So, did you catch any of the opening ceremonies at the Olympics? Yes, it was grand, and impressive, and amazing. And holy cow, did it give me the creeps.
Has anyone else read the children’s novel A Wrinkle in Time? And if so, do you remember the part about the planet where all the kids bounced the ball in perfect unison, except for the one boy who couldn’t keep the rhythm and was hidden inside his house? Does that seem a tad familiar? Honestly, how many people running around in light-up green suits are really necessary to impress? How many Tai Chi masters do we need to see performing in unison? How many beautiful, swaying, charming women in identical skirts? How many cute children singing together? Can you imagine the rehearsals for such a show? The mere thought of that choreography's preparations makes my head spin.
And speaking of cute children, the story about the pretty little girl who lip-synced a song in place of a less beautiful child is heating up the online world (http://www.foxnews.com/story/0,2933,402093,00.html), as it should. I’m irritated that such a thing would happen, outraged for the sake of the girls involved in the cover-up. (I’m also a tad uneasy because I’m not certain the same thing wouldn’t happen if the games were hosted here…)
Some weird “sports” are surfacing, too: we tuned in a couple of nights ago hoping to see some diving (Marcus is fascinated by diving in general, even at the local public pool), and boy did we get diving—synchronized diving. Huh?! What the—? Is this real? Apparently, yes. Two divers perform the same dive in perfect unison. I wouldn’t have believed it if someone told me. As if the amazing and difficult dives are no longer impressive enough, now they must be completed simultaneously with another diver. It was absolutely absurd. And need I say that the Chinese divers were impeccable? I joked to Todd that they had to be the best or they’d be quietly murdered in the showers and replaced with more master divers—and a part of me wondered, honestly, what some of those athletes have been put through to achieve these physical milestones. I know they're often culled from small childhood to be intensively trained. Makes you wonder.
When a leadership is so bent on perfection, just what is it capable of doing to achieve it? They can whitewash Tiananmen Square as many times as they like, they can cover up the protests going on outside the stadium, they can try to bury the inhumanities that occur to their own citizens, but this is a country with some serious competitive and control issues—and enough physical bodies to do some serious damage, to their own people (since everyone is replaceable) and to others beyond their borders (because there are so darned many of them inside those borders).

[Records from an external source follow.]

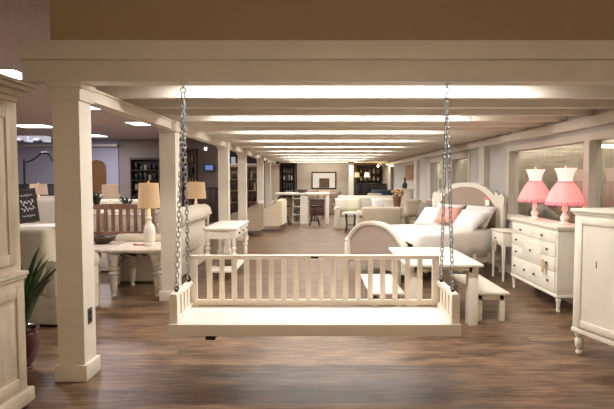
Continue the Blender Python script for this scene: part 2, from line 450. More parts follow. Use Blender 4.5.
for i in range(n):
    a = y_+(by-y_)*i/n; b = y_+(by-y_)*(i+1)/n
    m.box(-hw+.03, hw-.03, a+.0015, b-.0015, dz-.022, dz-.002, .002)
m.build('seat', SWINGP, sw)
bz0 = dz+.005
bk = thing('x', None, None); bpy.data.objects.remove(bk)
m = MB(); X0, X1 = offx-hb, offx+hb
m.box(X0, X1, by, by+.035, zt-.035, zt, .004).box(X0, X1, by, by+.035, bz0, bz0+.045, .004)
br = m.build('backrest', SWINGP, sw)
for (a, b) in ((X0, X0+.055), (X1-.055, X1)):
    MB().box(a, b, by-.002, by+.037, -.02+.02, zt-.036, .003).build('stile', SWINGP, br)
n = 18; inner = (X1-.055)-(X0+.055); pit = inner/(n+.55) ; 
for i in range(n):
    c = X0+.055+inner*(i+1)/(n+1)
    MB().box(c-.0215, c+.0215, by+.007, by+.028, bz0+.044, zt-.034, .002).build('slat', SWINGP, br)
MB().box(offx-.03, offx+.03, by-.004, by-.0005, zt-.026, zt-.010, .001).build('name_plate', BLACKM, br)
za = V(172, 294.6, FY+.03).z-zb
for s_ in (-1, 1):
    ox = hw if s_ > 0 else -hw
    a = MB()
    xi, xo = sorted((ox-s_*.004, ox-s_*.062))
    a.box(xi, xo, fy+.036, fy+.095, dz-.02, za-.012, .003)
    a.box(xi+.005, xo-.005, fy+.04, by, za-.036, za, .004)
    a.box(xi+.008, xo-.008, fy+.095, by, dz-.002, dz+.03)
    arm = a.build('arm', SWINGP, sw)
    for q in range(4):
        yy = fy+.15+q*.095
        MB().box(xi+.016, xo-.016, yy-.027, yy+.027, dz+.028, za-.034, .002).build('arm_slat', SWINGP, arm)
    # chains: two strands from each arm to one hook
    xtop = V(183 if s_ < 0 else 447, 84, D1+.07).x-sx
    top = Vector((xtop, D1+.07-(FY+BY)/2, ZB-zb-.075))
    hk = MB(); hk.tube([(xtop, top.y, ZB-zb-.001), (xtop, top.y, ZB-zb-.03)], .007, 8)
    hk.tube([(xtop+.02*math.cos(q*PI/8), top.y, ZB-zb-.05+.02*math.sin(q*PI/8)) for q in range(16)], .005, 6, closed=True)
    hk.lathe([(.016,0), (.016,.006)], (xtop, top.y, ZB-zb-.008), 12)
    hk.build('hook', CHAIN, sw)
    for (yy, nm) in ((fy+.13, 'front'), (by-.06, 'back')):
        ax = (xi+xo)/2
        bot = Vector((ax, yy, za+.03))
        c = MB(); d = (top-bot); Ln = d.length; pitch = .037; cnt = int(Ln/pitch); pitch = Ln/cnt
        qz = d.to_track_quat('Z', 'Y').to_matrix().to_4x4()
        for q in range(cnt):
            pc_ = bot+d*((q+.5)/cnt)
            mt = Matrix.Translation(pc_) @ qz @ Matrix.Rotation((q % 2)*PI/2+.5, 4, 'Z')
            hl = pitch*.68; wl = .0125; P = []
            for g in range(12):
                an = g*2*PI/12; P.append(mt @ Vector((wl*math.cos(an), 0, (hl-wl)*(1 if math.sin(an) > 0 else -1 if math.sin(an) < 0 else 0)*1+wl*math.sin(an))))
            c.tube(P, .0042, 6, closed=True)
        ch = c.build('chain', CHAIN, sw)
        e = MB(); e.lathe([(.013,0), (.013,.008), (.006,.010)], (ax, yy, za), 12)
        e.tube([(ax+.014*math.cos(g*PI/6), yy, za+.023+.014*math.sin(g*PI/6)) for g in range(12)], .005, 6, closed=True)
        e.build('eye_bolt', KNOB, ch)
p = V(213, 337, FY+.15)
MB().box(p.x-sx-.035, p.x-sx+.035, fy+.05, fy+.12, -.045, -.001, .003).build('bracket', BLACKM, sw)

# ------------------------------------------------------------------ furniture parts
def turned(h, r, seg=16):
    P = [(.55,0), (.62,.03), (.42,.06), (.40,.09), (.62,.13), (.78,.40), (.85,.52), (.60,.56), (1.0,.60), (1.05,.64), (.62,.68), (.62,.70), (1.0,.74), (1.02,.78), (.6,.80), (.9,.83), (.95,1.0)]
    return [(a*r, b*h) for a, b in P]
def spindle(h, r): return [(r*.55,0), (r*.6,.02*h), (r*.5,.08*h), (r*.8,.12*h), (r*.55,.15*h), (r*.75,.6*h), (r,.8*h), (r*.7,.84*h), (r*1.1,.88*h), (r*.8,.92*h), (r,h)]
def knob(parent, x, y, z, r=.015, mtl=KNOB):
    k = MB(); k.lathe([(r*.4,0), (r*.4,r*.6), (r,r*.9), (r*.9,r*1.5), (r*.3,r*1.8)], (0,0,0), 12, mtx=Matrix.Translation((x,y,z)) @ Matrix.Rotation(PI/2, 4, 'X'))
    return k.build('knob', mtl, parent)
def drawer(parent, x0, x1, z0, z1, yf, mtl, knobs, name='drawer'):
    d = MB().box(x0, x1, yf-.012, yf+.01, z0, z1, .004)
    o = d.build(name, mtl, parent)
    for kx in knobs: knob(o, kx, yf-.012, (z0+z1)/2)
    return o

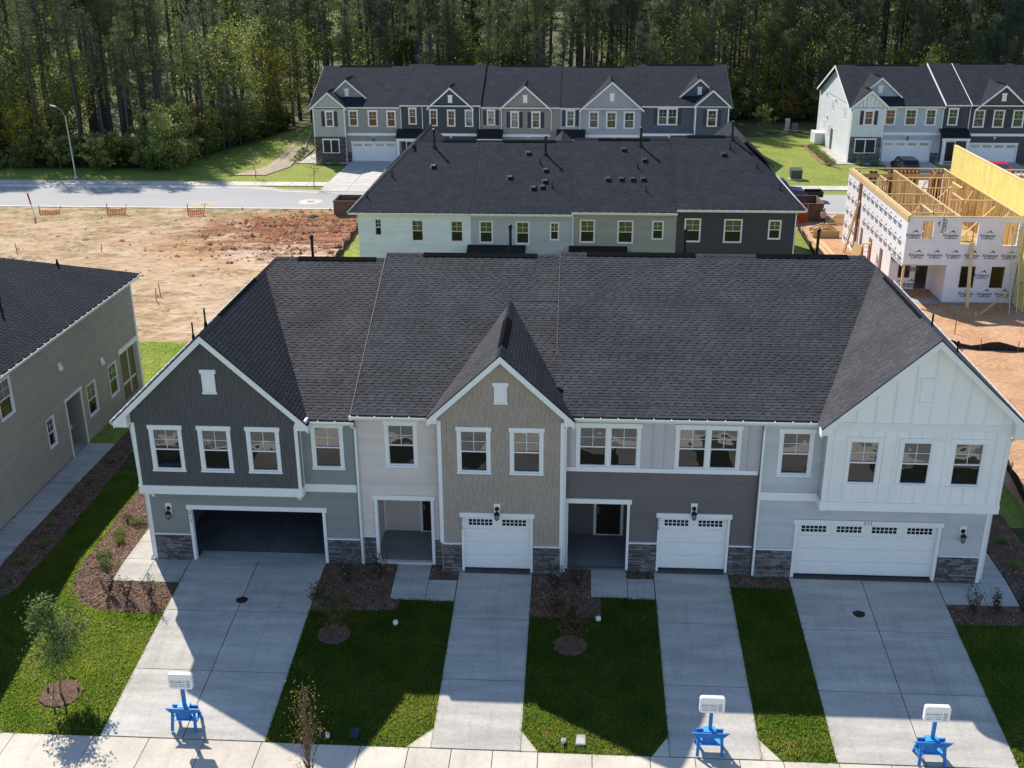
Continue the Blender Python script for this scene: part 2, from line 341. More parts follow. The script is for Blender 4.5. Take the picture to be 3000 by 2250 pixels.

The good thing about all this nonsense is that it takes the focus off of stories about how the makeup of our country is changing dramatically, and much faster than expected (http://www.foxnews.com/story/0,2933,403441,00.htmlhttp://www.foxnews.com/story/0,2933,403441,00.html). That kind of worries me, not because the face of America is changing (as the majority, I’ve been kind of spoiled, I suspect), but because most stories attribute the changing face to immigration and births among immigrants…and most of those immigrants are willing to work for a lot less money than the typical American. That’s not good news for our job market.
Unless, of course, you’re really pretty; then maybe you can get paid to look like you’re working—while some less attractive mug shoulders the actual responsibility and breaks a sweat.